On Earliness

Image: Bonsai kabenzu, Pl.06/Artvee

“If you’re 15 minutes early, you’re on time. If you’re on time, you’re late. And if you’re late, don’t even bother showing up, because you’re not going to get the job.”

These are the words my high school co-op teacher said, which really made an impression on me and my punctuality. Still, my partner and I found ourselves late for brunch (why do we torture ourselves?!), with lines to the most mediocre restaurants looping around the corner and reservations booked up. 

We decided not to get brunch. We’d get Italian instead. And as it turns out, Terroni just opened, and we were the first people seated in the place. I had a pizza I was very happy with, and we got to relax and eat instead of waiting in a ridiculous line for the privilege of overpaying to eat eggs.

I wonder if my co-op teacher’s advice rang true for that too. Being early for a meeting is good etiquette, being early to lunch is a good day, and being early to a trend or shift can change your life. 

Timing is a key part of success, but I’m not convinced most of us have a good sense of it. We talk about long-term planning, but it’s also about timing. I’ll give you two examples which you can influence:

In a Fast Company excerpt from Invent and Wander, Jeff Bezos writes, “When I have a good quarterly conference call with Wall Street, people will stop me and say, ‘Congratulations on your quarter,’ and I say, ‘Thank you,’ but what I’m really thinking is that quarter was baked three years ago.” None of Amazon’s leaders should be focused on the current quarter.” 

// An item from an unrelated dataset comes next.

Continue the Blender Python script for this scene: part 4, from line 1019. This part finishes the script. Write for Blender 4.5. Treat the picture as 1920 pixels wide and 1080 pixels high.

In a similar way, recording artist Kim Jong Kook says it’s nonsense when people say they’re working out for the summer. They need to prepare for the next year or the one after, and exercise imagining themselves 3–4 years from now. Losing drastic weight fast is unhealthy and unsustainable.

This type of long-term thinking is a valuable exercise, of course. 

For starters, it takes a sense of judgment. Is it too late, or is it still possible to be early? Do your own research, listen to the cases for and against, and then make your own decision. I do wonder whether it’s too late—for NFTs, for crypto, etc.—having thought the same thing in 2017. But that’s okay, too. What would I say to myself in 2025, that I would’ve wished I would’ve done more in 2021 that would make my life a lot better (or, at least, easier)? Look back from the future to the present, like it’s the past.

Based on the judgment, there’s also a commitment of time and energy to actually navigating to the place where you can be early. Are NFTs the only thing that matters for you? Is your creative work? Box CEO Aaron Levie writes, “Growth today is from decisions made years ago, execution that ramped quarters ago, and tailwinds that are accelerating now. Plant your seeds wisely!”

And lastly, there’s the capacity to sustain yourself while being early. Are you in a place where you can, like Amazon, afford to look years into the future without worrying about the present? 

Being early is nice, but being early enough is even better.